MPs to investigate business rate retention delay impact on councils

6 Nov 17

A group of MPs will examine the impact of the delay for councils in retaining 100% of business rates revenue.

The communities and local government select committee will look at what the uncertainty for local authorities will be.

Current funding settlements were due to end in 2020 with councils able to retain 100% of business rate revenue in the same year. 

But Clive Betts, chair of the CLG select committee, said Sajid Javid [communities secretary] had told the group the scheme would be delayed.

“The secretary of state told us last month that, although the government still intends to push ahead with the policy, it will be delayed from the original schedule.

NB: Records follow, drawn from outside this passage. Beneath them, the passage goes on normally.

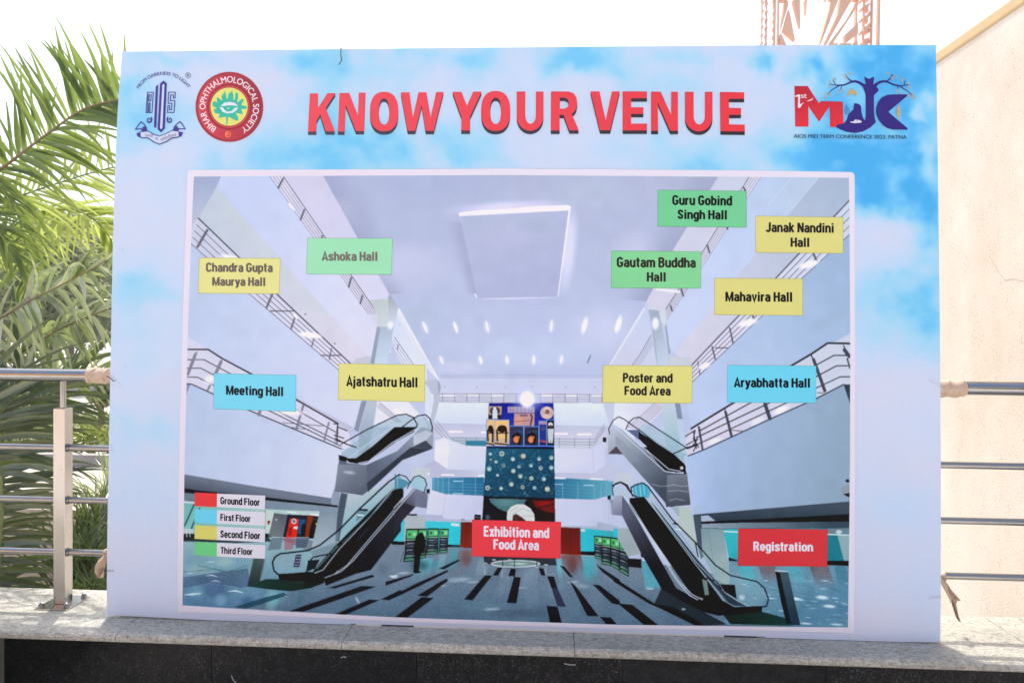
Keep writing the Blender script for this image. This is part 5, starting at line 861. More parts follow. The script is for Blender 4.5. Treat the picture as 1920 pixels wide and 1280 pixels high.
def strokes(I, txt, box, slope, col, cap=None):
    """txt drawn in the box (left, top, right, bottom of the ink) with the pen-stroke letters"""
    x = 0; items = []
    for ch in txt:
        adv, ss = GL[ch]; items.append((x, ss)); x += adv + .055 if ch != ' ' else adv
    xs = [px for ox, ss in items for q in ss for px in ((ox + a[0]) for a in (q[1] if q[0] == 'o' else q))]
    ys = [a[1] for ox, ss in items for q in ss for a in (q[1] if q[0] == 'o' else q)]
    lo = -.255 if any(c in txt for c in 'gpyj') else 0; hi = 1.0
    x0, x1 = min(xs) - SW / 2, max(xs) + SW / 2; kx = (box[2] - box[0]) / (x1 - x0); ky = (box[3] - box[1]) / (hi - lo); cx = (box[0] + box[2]) / 2
    for ox, ss in items:
        for q in ss:
            cl = q[0] == 'o'; pts = q[1] if cl else q
            # build the ribbon in letter space so that the pen stays even, then place it
            J = Ink(0); J.next(); tmp = []
            fn = I.T
            def place(px, py): X = box[0] + (px - x0) * kx; return (X, box[3] - (py - lo) * ky + slope * (X - cx))
            old = I.T; I.T = lambda px, py: fn(*place(px, py)); I.line([(ox + a, b) for a, b in pts], SW, col, 1, cl); I.T = old

def typeset(I, txt, place, size_box, col, bold=(0.,)):
    """txt set with the built-in face, scaled to the unit box and put where place(x, y) says"""
    c = bpy.data.curves.new('type', 'FONT'); c.body = txt; c.resolution_u = 6; o = bpy.data.objects.new('type', c); COL.objects.link(o)
    dg = bpy.context.evaluated_depsgraph_get(); me = bpy.data.meshes.new_from_object(o.evaluated_get(dg))
    vs = [(v.co.x, v.co.y) for v in me.vertices]; fs = [tuple(p.vertices) for p in me.polygons]
    bpy.data.meshes.remove(me); bpy.data.objects.remove(o); bpy.data.curves.remove(c)
    x0 = min(v[0] for v in vs); x1 = max(v[0] for v in vs); y0 = 0 if size_box == 'base' else min(v[1] for v in vs); y1 = .69 if size_box == 'base' else max(v[1] for v in vs)
    for dx in bold:
        I.next(); pts = [place((v[0] - x0) / (x1 - x0) + dx, (v[1] - y0) / (y1 - y0)) for v in vs]
        I.add(pts, fs, [ink(col)] * len(pts))

PLATES = [  # kind, colour, frame, corners, lines of (text, box)
 ('C', (118, 205, 150), [(341, 192), (1015, 200), (1017, 475), (341, 467)], [('Guru Gobind', (450, 234, 908, 307)), ('Singh Hall', (490, 344, 868, 432))], (38, 36, 40), 'green'),
 ('C', (222, 214, 132), [(1088, 390), (1756, 400), (1757, 674), (1090, 667)], [('Janak Nandini', (1163, 441, 1685, 515)), ('Hall', (1355, 555, 1498, 626))], (56, 48, 48), 'yellow'),
 ('C', (134, 212, 152), [(-14, 657), (669, 662), (668, 941), (-16, 937)], [('Gautam Buddha', (25, 706, 630, 782)), ('Hall', (255, 820, 400, 890))], (74, 60, 58), 'green'),
 ('C', (222, 214, 132), [(775, 865), (1447, 870), (1447, 1149), (774, 1143)], [('Mahavira Hall', (856, 970, 1367, 1043))], (40, 34, 38), 'yellow'),
 ('A', (160, 226, 184), [(1130, 626), (1855, 628), (1848, 935), (1123, 930)], [('Ashoka Hall', (1250, 742, 1728, 819))], (122, 112, 108), 'green'),  # sky glare put into the plate and letter colours, both paler
 ('A', (230, 225, 148), [(204, 795), (896, 798), (886, 1100), (194, 1094)], [('Chandra Gupta', (260, 838, 832, 934)), ('Maurya Hall', (314, 960, 768, 1052))], (110, 98, 92), 'yellow'),  # same veil of glare mixed into these inks
 ('D', (126, 216, 242), [(330, 640), (1031, 656), (1027, 963), (327, 940)], [('Meeting Hall', (432, 748, 921, 847))], (40, 38, 48), 'pale blue'),
 ('P', (228, 222, 138), [(636, 681.5), (797, 684), (796.5, 752.7), (634.5, 748.8)], [('Ajatshatru Hall', (649.5, 706, 783, 729.5))], (48, 40, 44), 'yellow'),
 ('F', (226, 219, 134), [(-80, 510), (603, 515), (601, 798), (-82, 793)], [('Poster and', (72, 570, 453, 640)), ('Food Area', (84, 669, 438, 738))], (64, 50, 48), 'yellow'),
 ('F', (112, 210, 238), [(874, 509), (1550, 515), (1548, 795), (871, 791)], [('Aryabhatta Hall', (920, 606, 1503, 696))], (28, 30, 40), 'pale blue'),
 ('H', (240, 64, 74), [(517, 546), (1108, 561), (1104, 802), (515, 786)], [('Exhibition and', (594, 593, 1030, 661)), ('Food Area', (658, 679, 962, 744))], (240, 226, 240), 'red'),
 ('I', (220, 54, 62), [(856, 549), (1466, 556), (1463, 807), (853, 801)], [('Registration', (958, 640, 1367, 718))], (236, 222, 236), 'red')]
FR = {'A': (330, 310, 4.571), 'C': (1150, 310, 4.085), 'D': (330, 560, 4.571), 'F': (1150, 560, 4.085), 'G': (330, 820, 3.5548), 'H': (740, 820, 3.5548), 'I': (1150, 840, 3.6574), 'P': (0, 0, 1)}
ZP = .0034
for fr, col, q, lines, tc, cname in PLATES:
    if tc[0] < 100: tc = tuple(c * .7 for c in tc)
    I = Ink(ZP).frame(*FR[fr]); s = FR[fr][2]
    I.poly([(q[0][0] - .5 * s, q[0][1] - .5 * s), (q[1][0] + .5 * s, q[1][1] - .5 * s), (q[2][0] + .5 * s, q[2][1] + .6 * s), (q[3][0] - .5 * s, q[3][1] + .6 * s)], tuple(c * .62 for c in col)); I.poly(q, col)
    pl = I.build('name_plate', board, cname + ' name plate')
    L = Ink(I.z + .0003, 1.2e-5, 24).frame(*FR[fr])
    slope = ((q[1][1] - q[0][1]) / (q[1][0] - q[0][0]) + (q[2][1] - q[3][1]) / (q[2][0] - q[3][0])) / 2
    for t, b in lines: strokes(L, t, b, slope, tc)
    L.build('lettering', pl)
for col, y, cname, t, tb in (((234, 62, 66), ((364, 371), (461, 455), 385, 475), 'red', 'Ground Floor', (298, 400, 565, 447)), ((112, 212, 240), ((474, 481), (572, 563), 494, 585), 'pale blue', 'First Floor', (298, 511, 503, 556)), ((218, 212, 112), ((582, 589), (680, 672), 606, 695), 'yellow', 'Second Floor', (298, 622, 567, 669)), ((112, 208, 134), ((691, 699), (790, 779), 715, 805), 'green', 'Third Floor', (297, 731, 516, 775))):
    (a, b), (c, d), e, f = y; I = Ink(ZP).frame(*FR['G'])
    I.poly([(128, a), (276, b), (275, c), (126, d)], col); I.poly([(276, b), (597, e), (594, f), (275, c)], (226, 220, 234)); pl = I.build('legend_row', board, cname + ' legend row')
    L = Ink(I.z + .0003, 1.2e-5, 24).frame(*FR['G']); strokes(L, t, tb, .045, (20, 20, 26)); L.build('lettering', pl)

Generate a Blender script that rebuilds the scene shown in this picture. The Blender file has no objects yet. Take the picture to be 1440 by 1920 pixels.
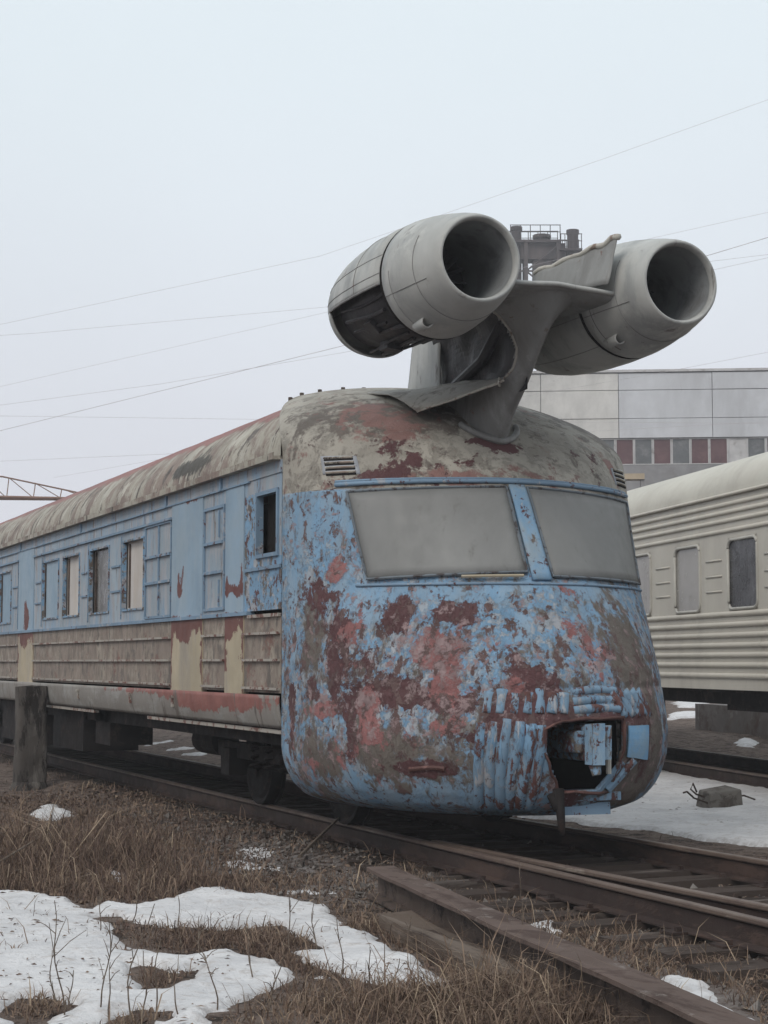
import bpy, math, random
import numpy as np
from mathutils import Vector, noise as mnoise

random.seed(7)
rng = np.random.default_rng(7)
R = math.radians
scene = bpy.context.scene
COL = scene.collection

# ------------------------------------------------------------------ camera
cam_data = bpy.data.cameras.new('camera')
cam = bpy.data.objects.new('camera', cam_data)
COL.objects.link(cam)
cam.location = (-6.76, -14.64, 1.50)
cam.rotation_euler = (R(90 + 4.867), 0, R(-22.384))
cam_data.sensor_fit = 'HORIZONTAL'
cam_data.sensor_width = 36.0
cam_data.lens = 82.5
cam_data.clip_start = 0.1
cam_data.clip_end = 2000
scene.camera = cam

# ------------------------------------------------------------------ sky, sun, exposure
SUN_EL, SUN_AZ = R(42), R(232)          # compass-like azimuth of the sun, from +Y clockwise
world = bpy.data.worlds.new('World')
scene.world = world
world.use_nodes = True
wn, wl = world.node_tree.nodes, world.node_tree.links
for n in list(wn):
    wn.remove(n)
w_out = wn.new('ShaderNodeOutputWorld')
w_bg = wn.new('ShaderNodeBackground')
w_bg.inputs['Strength'].default_value = 0.10
w_sky = wn.new('ShaderNodeTexSky')
w_sky.sky_type = 'NISHITA'
w_sky.sun_disc = False
w_sky.sun_elevation = SUN_EL
w_sky.sun_rotation = SUN_AZ
w_sky.dust_density = 6.0
w_sky.air_density = 1.0
w_tc = wn.new('ShaderNodeTexCoord')
w_sep = wn.new('ShaderNodeSeparateXYZ')
w_map = wn.new('ShaderNodeMapRange')
w_map.interpolation_type = 'SMOOTHSTEP'
w_map.inputs['From Min'].default_value = 0.0
w_map.inputs['From Max'].default_value = 0.38
w_grad = wn.new('ShaderNodeMix')
w_grad.data_type = 'RGBA'
w_grad.inputs[6].default_value = (8.75, 8.75, 9.55, 1)      # low cloud, greyish lavender
w_grad.inputs[7].default_value = (8.7, 9.6, 10.15, 1)       # higher up, thinner and bluer
w_noise = wn.new('ShaderNodeTexNoise')
w_noise.inputs['Scale'].default_value = 2.2
w_noise.inputs['Detail'].default_value = 5
w_cl = wn.new('ShaderNodeMapRange')
w_cl.inputs['To Min'].default_value = 0.955
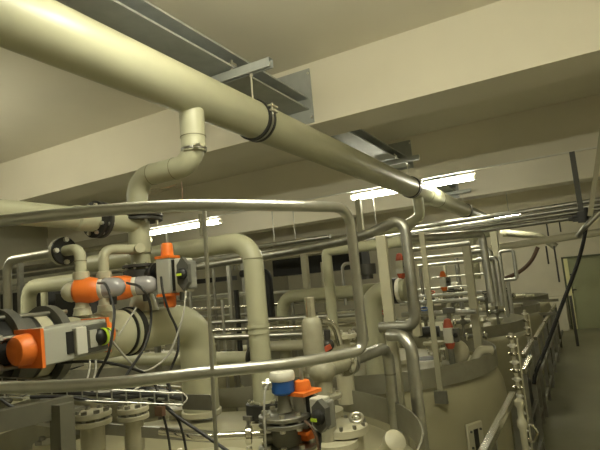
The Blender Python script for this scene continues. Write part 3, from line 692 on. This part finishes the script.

“This will undoubtedly have an effect on how local councils make future financial decisions.”

The inquiry follows on from an initial inquiry by the previous committee on the scheme, which looked at the responsibilities councils might be able to take on in return for increased revenue.

The new funding system was originally due to be implemented in 2019/20, with the Revenue Support Grant (RSG) phased out and councils taking on new responsibilities in return for the increase in their business rate revenue.

However, the Local Government Finance Bill, which contained provision for 100% retention, fell when Parliament was dissolved for the general election.

It was not revived in the Queen’s Speech but the government has confirmed it is still committed to the reforms.

In September the DCLG opened up the second round of bidding for 100% business rate retention pilot schemes.  Some schemes - approved pilots - were due to start in April 2018.

The committee is accepting written submissions up to 14 December.